On the other hand, it is eminent that the quantities -straightforwardly drawn from the households that have taken the trouble to register themselves with the SMHDF- are to be regarded as an immediate need for a suitable rental home. These quantities are:

Ø

at least 464 units, in order to satisfy the demand of the households of lower income, and

 

Ø

at least 387 units, in order to satisfy the demand of the households of middle income

 

 

However, based on the present composition of the population and taking into account certain demographic development and growth in number of households, it is anticipated -with the Housing Strategy Document (“Woonvisie”) of 2003 by Dutch experts from the housing corporation ‘ De Key’- that there is a need of having 860 – 1.230 social units constructed by the years 2010-2013. In terms units for the middle income, the need is expected to be 450 – 680 units.

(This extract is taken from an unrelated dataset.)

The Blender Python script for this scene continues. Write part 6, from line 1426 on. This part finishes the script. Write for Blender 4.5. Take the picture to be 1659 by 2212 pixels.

In terms of required number of bedrooms for the rental units, it is clear from the statistical data that the need for 1-, 2-, or 3-bedrooms is evidently present. In general terms, it is advised for every project under development to take into account a proportionally division of:

­ 20% 1-bedroom units,

­ 45% 2-bedroom units, and

­ 35% 3-bedroom units.

However, the biggest challenge in the development of new housing projects on Sint Maarten is to control the construction cost price. Especially, when considering the relatively high prices for construction land, it is essential to maintain the cost for construction within reasonable boundaries to such an extend that the quality of the unit meets a minimum standard of requirements, and, at the same time, do not induce rental prices that are beyond the scope of what the target groups can afford. This means that the rental prices, derived from the cost of land and construction, should not exceed the value of U$ 333 (NAf 600) per month for the household of lower income, and the value of U$ 833 (NAf 1,500) per month for the households of middle income.